The commit-graph job updates the commit-graph files incrementally, then verifies that the written data is correct. The incremental write is safe to run alongside concurrent Git processes since it will not expire .graph files that were in the previous commit-graph-chain file. They will be deleted by a later run based on the expiration delay.

prefetch

The prefetch task updates the object directory with the latest objects from all registered remotes. For each remote, a git fetch command is run. The refmap is custom to avoid updating local or remote branches (those in refs/heads or refs/remotes). Instead, the remote refs are stored in refs/prefetch/<remote>/. Also, tags are not updated.

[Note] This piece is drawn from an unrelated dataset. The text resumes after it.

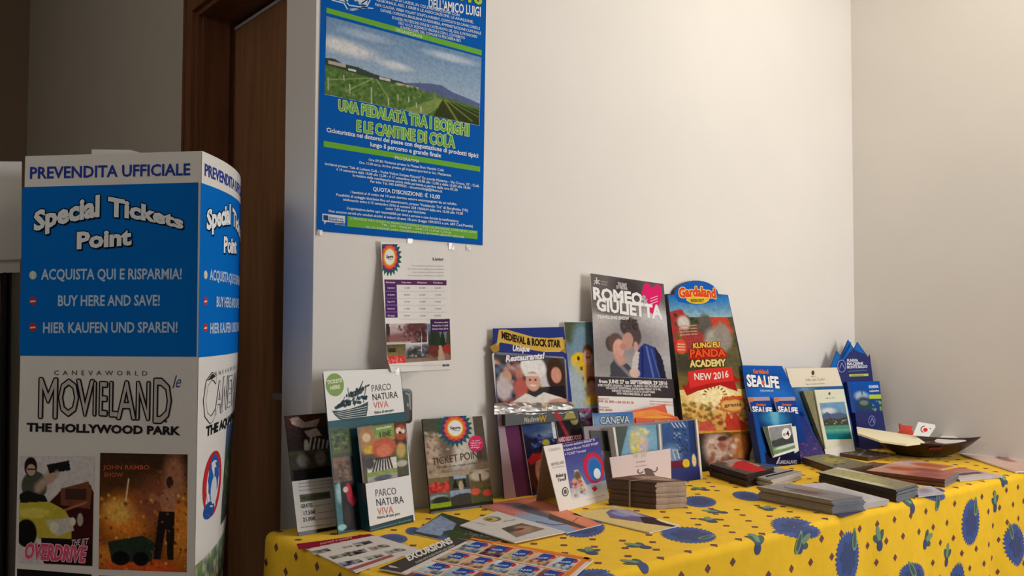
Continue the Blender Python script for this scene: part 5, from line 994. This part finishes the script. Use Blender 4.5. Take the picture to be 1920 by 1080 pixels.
# excursions sheet
def art_b(a):
    a.poly([(710, 1066), (851, 1008), (878, 1013), (752, 1074)], (74, 68, 66), 2)
    a.text((766, 1053), (850, 1018), 9.5, 'EXCURSIONS', (236, 232, 230), 'x', z=7, upv=(-.75, -1)); a.text((780, 1058), (853, 1024.5), 3, 'TOURS WITH GUIDE FROM LAKE GARDA', (200, 196, 190), 'b', z=7, upv=(-.75, -1))
    a.poly([(728, 1060), (742, 1063), (748, 1066), (731, 1064)], (210, 206, 200), 3)
    O3_ = (236, 130, 50)
    R0, R1, B0, B1 = (884, 1011), (1104, 1049), (760, 1076), (1010, 1130)
    def P(u, v): return inq([R0, R1, B1, B0], u, v)
    a.poly([P(-.01, -.03), P(1.02, -.03), P(1.02, .012), P(-.01, .012)], O3_, 4); a.poly([P(.955, -.03), P(1.0, -.03), P(1.0, 1.1), P(.955, 1.1)], O3_, 4)
    cols = [(150, 160, 170), (110, 50, 44), (176, 150, 110), (206, 150, 110), (180, 190, 196)]
    for j in range(4):
        for i in range(5):
            u0, v0 = .02 + .19 * i, .04 + .30 * j; q = [P(u0, v0), P(u0 + .17, v0), P(u0 + .17, v0 + .25), P(u0, v0 + .25)]
            c = cols[(i + 2 * j) % 5]; a.pic(q, [('g', tuple(min(255, k + 40) for k in c), c), ('b', 18, 0, 1, .5, 1, .1, [c, tuple(k // 2 for k in c), (210, 190, 150), (90, 110, 150)]), ('p', [(.25, 0), (.85, 0), (.8, .55), (.2, .6)], (40, 74, 160)), ('e', .88, .2, .1, .14, (200, 50, 50), .3), ('n', .06, 1)], 3)
            c0, c1 = P(u0 + .05, v0 + .13), P(u0 + .13, v0 + .10); a.text(c0, c1, 3, ('VERONA', 'VENEZIA', 'MILANO', 'DOLOMITI', 'AREE')[(i + j) % 5], (206, 220, 244), 'b', z=7)
            a.line(P(u0 - .01, v0 + .28), P(u0 + .18, v0 + .28), 1.3, O3_, 4)
        a.line(P(.01 + .19 * (j + 1), 0), P(.01 + .19 * (j + 1), 1), 1, (226, 170, 110), 3)
flatleaf([(710, 1066), (851, 1008), (1112, 1050), (1020, 1131)], .0052, .0022, MPAP, 'large orange framed excursions sheet with rows of blue tour pictures', [('f', (226, 214, 204)), ('p', [(.95, 0), (1, 0), (1, 1), (.95, 1)], (220, 150, 90))], art_b)
# green lake leaflet, white leaflet, pink leaflet, pale leaflet
flatleaf([(772, 1000), (829, 962), (966, 1000), (905, 1028)], .0022, .0015, MPAP, 'dark green and sky blue leaflet lying under the white one near table front', [('f', (66, 70, 56)), ('p', [(0, 0), (1, 0), (1, .1), (.55, .22), (.45, .45), (0, .75)], (60, 78, 70)), ('p', [(.1, 0), (.9, .02), (.75, .3), (.5, .36), (.35, .3), (.12, .36)], (140, 156, 186)), ('e', .1, .5, .16, .16, (84, 96, 150), .6), ('e', .3, .5, .2, .1, (60, 84, 40), .6), ('b', 60, .4, 1, .5, 1, .04, [(80, 84, 66), (56, 56, 46), (120, 120, 96)]), ('n', .1, 1)],
    lambda a: a.text((880, 1003), (930, 1010), 4, 'Lago di Garda', (150, 150, 130), 'r', slant=.4))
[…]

This is done to avoid disrupting the remote-tracking branches. The end users expect these refs to stay unmoved unless they initiate a fetch. With prefetch task, however, the objects necessary to complete a later real fetch would already be obtained, so the real fetch would go faster. In the ideal case, it will just become an update to bunch of remote-tracking branches without any object transfer.

gc

Clean up unnecessary files and optimize the local repository. "GC" stands for "garbage collection," but this task performs many smaller tasks. This task can be expensive for large repositories, as it repacks all Git objects into a single pack-file. It can also be disruptive in some situations, as it deletes stale data. See git-gc(1) for more details on garbage collection in Git.

loose-objects

The loose-objects job cleans up loose objects and places them into pack-files. In order to prevent race conditions with concurrent Git commands, it follows a two-step process. First, it deletes any loose objects that already exist in a pack-file; concurrent Git processes will examine the pack-file for the object data instead of the loose object. Second, it creates a new pack-file (starting with "loose-") containing a batch of loose objects. The batch size is limited to 50 thousand objects to prevent the job from taking too long on a repository with many loose objects. The gc task writes unreachable objects as loose objects to be cleaned up by a later step only if they are not re-added to a pack-file; for this reason it is not advisable to enable both the loose-objects and gc tasks at the same time.

incremental-repack

The incremental-repack job repacks the object directory using the multi-pack-index feature. In order to prevent race conditions with concurrent Git commands, it follows a two-step process. First, it calls git multi-pack-index expire to delete pack-files unreferenced by the multi-pack-index file. Second, it calls git multi-pack-index repack to select several small pack-files and repack them into a bigger one, and then update the multi-pack-index entries that refer to the small pack-files to refer to the new pack-file. This prepares those small pack-files for deletion upon the next run of git multi-pack-index expire. The selection of the small pack-files is such that the expected size of the big pack-file is at least the batch size; see the --batch-size option for the repack subcommand in git-multi-pack-index(1). The default batch-size is zero, which is a special case that attempts to repack all pack-files into a single pack-file.

OPTIONS

--auto

When combined with the run subcommand, run maintenance tasks only if certain thresholds are met. For example, the gc task runs when the number of loose objects exceeds the number stored in the gc.auto config setting, or when the number of pack-files exceeds the gc.autoPackLimit config setting.

--quiet

Do not report progress or other information over stderr.

--task=<task>

If this option is specified one or more times, then only run the specified tasks in the specified order. If no --task=<task> arguments are specified, then only the tasks with maintenance.<task>.enabled configured as true are considered. See the TASKS section for the list of accepted <task> values.